Sir, your comments are relevant and , to a large extent, topical too. But I feel that you may have travelled to the interiors of Eastern India a few years ago. Things have changed drastically and availability of infrastructural facilities, especially electricity and roads, has improved substantially. The main stumbling block in India, to my mind, is that Banks are still doing it unwillingly. The government is also not doing its bit by compensating for Banks' losses at least partially, if not fully.

31 May 2017 Submitted by Rajeev Lal (not verified)

A well-analysed article. May I add one more essential enabler for Financial Inclusion- the desire of the government to drive Financial Inclusion. Unless there is connectivity - both physical and tech-related- very little can be achieved. Infrastructure is essential for #finclusion and the government must improve it. Also, as Banks are more concerned about short term gains, governments have to nudge them towards it.

31 July 2017 Submitted by Dr Manoshi Mitra (not verified)
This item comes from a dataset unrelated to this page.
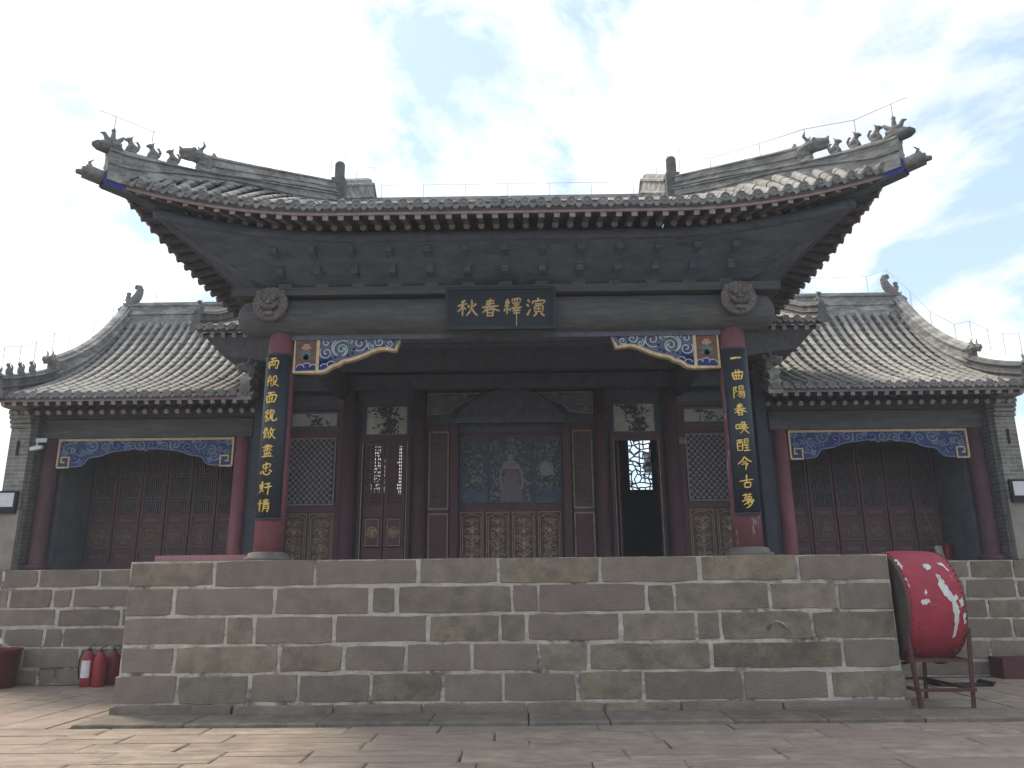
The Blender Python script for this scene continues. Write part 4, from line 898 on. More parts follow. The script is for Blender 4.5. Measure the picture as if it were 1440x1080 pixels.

It's a very analytical article by CGAP. The extension of financial inclusion has proved critical to the sections that have hitherto been kept out of the imstitional financial loop. The liberating role of financial inclusion is enormous and has only started to be fully exploitated (for want of a better term) and digital technology holds great potential. It's true that the role of agents still is significant. However with the increasing inclusion of rural hard to reach populations through mobile telephony the capacity to self manage may increase. Monitoring of borrowers is easier through interoperability. All of these offer enormous hope of the poor and remote sections of the population being included and liberated from the stranglehold of no options or burdensome informal credit systems.
As regards the Eastern region in India I agree that the availability of infrastructure and services has improved and the urban exposure and political mobilization have changed equations irrevocably.